═══ PROVIDED MATERIAL ═══
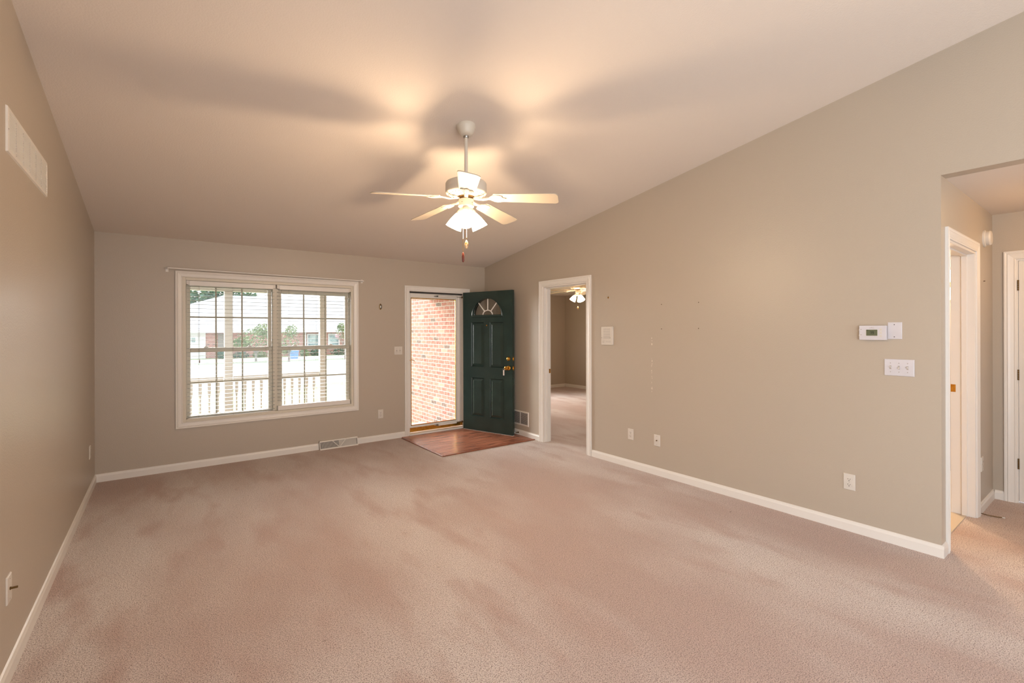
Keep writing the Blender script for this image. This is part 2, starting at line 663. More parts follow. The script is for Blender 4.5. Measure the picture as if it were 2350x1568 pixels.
# ceiling
b = B()
b.hexa([(-W, REARY, ceil_z(REARY)), (0.0, REARY, ceil_z(REARY)), (0.0, 0, H), (-W, 0, H),
        (-W, REARY, ceil_z(REARY) + .1), (0.0, REARY, ceil_z(REARY) + .1), (0.0, 0, H + .1), (-W, 0, H + .1)])
struct('ceiling', b, M['ceiling'], 'textured sloped ceiling rising towards the camera', 'ceiling')
# back wall
b = B()
wall_cells(b, lambda a, t, z: (a, t * BT, z), [-W, WX0, WX1, DX0, DX1, RT], [0, WZ0, DZ1, WZ1, H],
           [(WX0, WX1, WZ0, WZ1), (DX0, DX1, 0, DZ1)])
struct('wall_back', b, M['wall'], 'greige wall with the window and the front door', 'wall')
# left wall
b = B()
wall_cells(b, lambda a, t, z: (-W - t * .15, a, z), [REARY, -8.9, -6.9, BT], [0, 0.05, 2.35, None], [(-8.9, -6.9, 0.05, 2.35)], ceil_z)  # opening near the rear end added for the side fill lamp
struct('wall_left', b, M['wall'], 'greige wall along the left side of the room', 'wall')
# right wall with the bedroom doorway; above the hallway opening it goes on as a header
b = B()
wall_cells(b, lambda a, t, z: (t * RT, a, z), [YE, RY1, RY0, 0.0], [0, RZ1, None], [(RY1, RY0, 0, RZ1)], ceil_z)
struct('wall_right', b, M['wall'], 'tall greige wall on the right with the bedroom doorway', 'wall')
b = B()
wall_cells(b, lambda a, t, z: (t * RT, a, z), [REARY, -6.9, YE], [0, HZ, None], [(-6.9, YE, 0, HZ)], ceil_z)
struct('wall_right_header', b, M['wall'], 'greige wall above the hallway opening', 'wall')
# rear wall behind the camera with a wide opening added for the fill lamp
b = B()
wall_cells(b, lambda a, t, z: (a, REARY - t * .15, z), [-W, -4.1, -0.5, 0.0], [0, 0.05, 2.5, ceil_z(REARY)], [(-4.1, -0.5, 0.05, 2.5)])
struct('wall_rear', b, M['wall'], 'greige wall behind the camera', 'wall')
# hallway
b = B()
wall_cells(b, lambda a, t, z: (a, YE + t * .142, z), [RT, 0.178, 1.062, HX + .12], [0, 2.07, HZ], [(0.178, 1.062, 0, 2.07)])
struct('wall_hall', b, M['wall'], 'short greige hallway wall around the bathroom doorway', 'wall')
b = B()
wall_cells(b, lambda a, t, z: (HX + t * .12, a, z), [-7.2, -6.22, -5.447, YE], [0, 2.055, HZ], [(-6.22, -5.447, 0, 2.055)])
struct('wall_hall_far', b, M['wall'], 'greige wall at the far side of the hallway', 'wall')
struct('wall_hall_end', B().box(RT, HX, -7.3, -7.2, 0, HZ), M['wall'], 'hallway end wall', 'wall')
struct('ceiling_hall', B().box(RT, HX + .12, -7.3, YE + RT, HZ, HZ + .08), M['ceiling'], 'lower flat ceiling over the hallway', 'ceiling')
# bathroom behind the hallway doorway
struct('wall_bathroom', B().box(2.5, 2.6, YE, -3.2, 0, HZ).box(RT, 2.5, -3.3, -3.2, 0, HZ).box(HX + .12, 2.5, YE, YE + RT, 0, HZ),
       M['wall'], 'bathroom walls beyond the hallway doorway', 'wall')
struct('ceiling_bathroom', B().box(RT, 2.6, YE + RT, -3.2, HZ, HZ + .08), M['ceiling'], 'bathroom ceiling', 'ceiling')
struct('floor_bathroom', B().box(RT, 2.5, YE + .05, -3.3, 0.0, 0.006), M['tile'], 'pale tiled bathroom floor just past the hallway doorway', 'floor')
# bedroom
BW = [(1.1, 2.9)]
b = B()
wall_cells(b, lambda a, t, z: (a, BY1 + t * .15, z), [RT, 1.2, 3.0, BX1], [0, 0.85, 2.05, BZ], [(1.2, 3.0, 0.85, 2.05)])
b.box(BX1, BX1 + .1, -3.1, BY1, 0, BZ)
b.box(RT, BX1, -3.15, -3.05, 0, BZ)
struct('wall_bedroom', b, M['wall'], 'greige walls of the bedroom seen through the doorway', 'wall')
struct('wall_bedroom_side', B().box(RT - .02, RT, BT, BY1 + .15, 0, BZ + .1), M['wall'], 'bedroom side wall next to the porch', 'wall')
struct('ceiling_bedroom', B().box(RT, BX1, -3.05, BY1, BZ, BZ + .08), M['ceiling'], 'flat bedroom ceiling', 'ceiling')

# ------------------------------------------------------------------ baseboards and casings
BBP = [(0, 0), (0.013, 0), (0.013, 0.056), (0.009, 0.066), (0.007, 0.074), (0, 0.078)]


def baseboard(name, p0, p1, nrm, label):
    """profile swept from p0 to p1 (x, y); nrm = direction into the room"""
    b = B()
    rings = []
    for p in (p0, p1):
        rings.append([b.bm.verts.new((p[0] + nrm[0] * t, p[1] + nrm[1] * t, z)) for t, z in BBP])
    n = len(BBP)
    for i in range(n):
        j = (i + 1) % n
        b.bm.faces.new((rings[0][i], rings[0][j], rings[1][j], rings[1][i]))
    b.bm.faces.new(rings[0])
    b.bm.faces.new(rings[1][::-1])
    return struct(name, b, M['white'], label, 'baseboard')


baseboard('baseboard_back', (-W, 0), (-2.462, 0), (0, -1), 'white baseboard left of the floor register under the window')
baseboard('baseboard_back_right', (-1.985, 0), (-1.330, 0), (0, -1), 'white baseboard between the floor register and the front door')
baseboard('baseboard_corner', (-0.28, 0), (-0.014, 0), (0, -1), 'white baseboard behind the open front door')
baseboard('baseboard_left', (-W, REARY), (-W, -0.014), (1, 0), 'white baseboard along the left wall')
baseboard('baseboard_right_near_door', (0, -1.312), (0, 0), (-1, 0), 'white baseboard between the corner and the bedroom doorway')
baseboard('baseboard_right', (0, YE - 0.013), (0, -2.25), (-1, 0), 'long white baseboard along the right wall')
baseboard('baseboard_hall', (0, YE), (0.106, YE), (0, -1), 'short white baseboard wrapping the end of the right wall')
baseboard('baseboard_hall_far', (1.134, YE), (HX, YE), (0, -1), 'white baseboard right of the bathroom doorway')
baseboard('baseboard_closet', (HX, -5.376), (HX, YE - .013), (-1, 0), 'short white baseboard beside the closet door casing')
baseboard('baseboard_bedroom_back', (RT, BY1), (BX1, BY1), (0, -1), 'white baseboard on the bedroom far wall')
baseboard('baseboard_bedroom', (BX1, -3.05), (BX1, BY1 - .013), (-1, 0), 'white baseboard on the bedroom right wall')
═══
WHAT NEEDS TO BE DONE:
Omit every picture, then repeat the remaining data exactly as it appears above.

SOLUTION FOR THIS PROBLEM:
Keep writing the Blender script for this image. This is part 2, starting at line 663. More parts follow. The script is for Blender 4.5. Measure the picture as if it were 2350x1568 pixels.
# ceiling
b = B()
b.hexa([(-W, REARY, ceil_z(REARY)), (0.0, REARY, ceil_z(REARY)), (0.0, 0, H), (-W, 0, H),
        (-W, REARY, ceil_z(REARY) + .1), (0.0, REARY, ceil_z(REARY) + .1), (0.0, 0, H + .1), (-W, 0, H + .1)])
struct('ceiling', b, M['ceiling'], 'textured sloped ceiling rising towards the camera', 'ceiling')
# back wall
b = B()
wall_cells(b, lambda a, t, z: (a, t * BT, z), [-W, WX0, WX1, DX0, DX1, RT], [0, WZ0, DZ1, WZ1, H],
           [(WX0, WX1, WZ0, WZ1), (DX0, DX1, 0, DZ1)])
struct('wall_back', b, M['wall'], 'greige wall with the window and the front door', 'wall')
# left wall
b = B()
wall_cells(b, lambda a, t, z: (-W - t * .15, a, z), [REARY, -8.9, -6.9, BT], [0, 0.05, 2.35, None], [(-8.9, -6.9, 0.05, 2.35)], ceil_z)  # opening near the rear end added for the side fill lamp
struct('wall_left', b, M['wall'], 'greige wall along the left side of the room', 'wall')
# right wall with the bedroom doorway; above the hallway opening it goes on as a header
b = B()
wall_cells(b, lambda a, t, z: (t * RT, a, z), [YE, RY1, RY0, 0.0], [0, RZ1, None], [(RY1, RY0, 0, RZ1)], ceil_z)
struct('wall_right', b, M['wall'], 'tall greige wall on the right with the bedroom doorway', 'wall')
b = B()
wall_cells(b, lambda a, t, z: (t * RT, a, z), [REARY, -6.9, YE], [0, HZ, None], [(-6.9, YE, 0, HZ)], ceil_z)
struct('wall_right_header', b, M['wall'], 'greige wall above the hallway opening', 'wall')
# rear wall behind the camera with a wide opening added for the fill lamp
b = B()
wall_cells(b, lambda a, t, z: (a, REARY - t * .15, z), [-W, -4.1, -0.5, 0.0], [0, 0.05, 2.5, ceil_z(REARY)], [(-4.1, -0.5, 0.05, 2.5)])
struct('wall_rear', b, M['wall'], 'greige wall behind the camera', 'wall')
# hallway
b = B()
wall_cells(b, lambda a, t, z: (a, YE + t * .142, z), [RT, 0.178, 1.062, HX + .12], [0, 2.07, HZ], [(0.178, 1.062, 0, 2.07)])
struct('wall_hall', b, M['wall'], 'short greige hallway wall around the bathroom doorway', 'wall')
b = B()
wall_cells(b, lambda a, t, z: (HX + t * .12, a, z), [-7.2, -6.22, -5.447, YE], [0, 2.055, HZ], [(-6.22, -5.447, 0, 2.055)])
struct('wall_hall_far', b, M['wall'], 'greige wall at the far side of the hallway', 'wall')
struct('wall_hall_end', B().box(RT, HX, -7.3, -7.2, 0, HZ), M['wall'], 'hallway end wall', 'wall')
struct('ceiling_hall', B().box(RT, HX + .12, -7.3, YE + RT, HZ, HZ + .08), M['ceiling'], 'lower flat ceiling over the hallway', 'ceiling')
# bathroom behind the hallway doorway
struct('wall_bathroom', B().box(2.5, 2.6, YE, -3.2, 0, HZ).box(RT, 2.5, -3.3, -3.2, 0, HZ).box(HX + .12, 2.5, YE, YE + RT, 0, HZ),
       M['wall'], 'bathroom walls beyond the hallway doorway', 'wall')
struct('ceiling_bathroom', B().box(RT, 2.6, YE + RT, -3.2, HZ, HZ + .08), M['ceiling'], 'bathroom ceiling', 'ceiling')
struct('floor_bathroom', B().box(RT, 2.5, YE + .05, -3.3, 0.0, 0.006), M['tile'], 'pale tiled bathroom floor just past the hallway doorway', 'floor')
# bedroom
BW = [(1.1, 2.9)]
b = B()
wall_cells(b, lambda a, t, z: (a, BY1 + t * .15, z), [RT, 1.2, 3.0, BX1], [0, 0.85, 2.05, BZ], [(1.2, 3.0, 0.85, 2.05)])
b.box(BX1, BX1 + .1, -3.1, BY1, 0, BZ)
b.box(RT, BX1, -3.15, -3.05, 0, BZ)
struct('wall_bedroom', b, M['wall'], 'greige walls of the bedroom seen through the doorway', 'wall')
struct('wall_bedroom_side', B().box(RT - .02, RT, BT, BY1 + .15, 0, BZ + .1), M['wall'], 'bedroom side wall next to the porch', 'wall')
struct('ceiling_bedroom', B().box(RT, BX1, -3.05, BY1, BZ, BZ + .08), M['ceiling'], 'flat bedroom ceiling', 'ceiling')

# ------------------------------------------------------------------ baseboards and casings
BBP = [(0, 0), (0.013, 0), (0.013, 0.056), (0.009, 0.066), (0.007, 0.074), (0, 0.078)]


def baseboard(name, p0, p1, nrm, label):
    """profile swept from p0 to p1 (x, y); nrm = direction into the room"""
    b = B()
    rings = []
    for p in (p0, p1):
        rings.append([b.bm.verts.new((p[0] + nrm[0] * t, p[1] + nrm[1] * t, z)) for t, z in BBP])
    n = len(BBP)
    for i in range(n):
        j = (i + 1) % n
        b.bm.faces.new((rings[0][i], rings[0][j], rings[1][j], rings[1][i]))
    b.bm.faces.new(rings[0])
    b.bm.faces.new(rings[1][::-1])
    return struct(name, b, M['white'], label, 'baseboard')


baseboard('baseboard_back', (-W, 0), (-2.462, 0), (0, -1), 'white baseboard left of the floor register under the window')
baseboard('baseboard_back_right', (-1.985, 0), (-1.330, 0), (0, -1), 'white baseboard between the floor register and the front door')
baseboard('baseboard_corner', (-0.28, 0), (-0.014, 0), (0, -1), 'white baseboard behind the open front door')
baseboard('baseboard_left', (-W, REARY), (-W, -0.014), (1, 0), 'white baseboard along the left wall')
baseboard('baseboard_right_near_door', (0, -1.312), (0, 0), (-1, 0), 'white baseboard between the corner and the bedroom doorway')
baseboard('baseboard_right', (0, YE - 0.013), (0, -2.25), (-1, 0), 'long white baseboard along the right wall')
baseboard('baseboard_hall', (0, YE), (0.106, YE), (0, -1), 'short white baseboard wrapping the end of the right wall')
baseboard('baseboard_hall_far', (1.134, YE), (HX, YE), (0, -1), 'white baseboard right of the bathroom doorway')
baseboard('baseboard_closet', (HX, -5.376), (HX, YE - .013), (-1, 0), 'short white baseboard beside the closet door casing')
baseboard('baseboard_bedroom_back', (RT, BY1), (BX1, BY1), (0, -1), 'white baseboard on the bedroom far wall')
baseboard('baseboard_bedroom', (BX1, -3.05), (BX1, BY1 - .013), (-1, 0), 'white baseboard on the bedroom right wall')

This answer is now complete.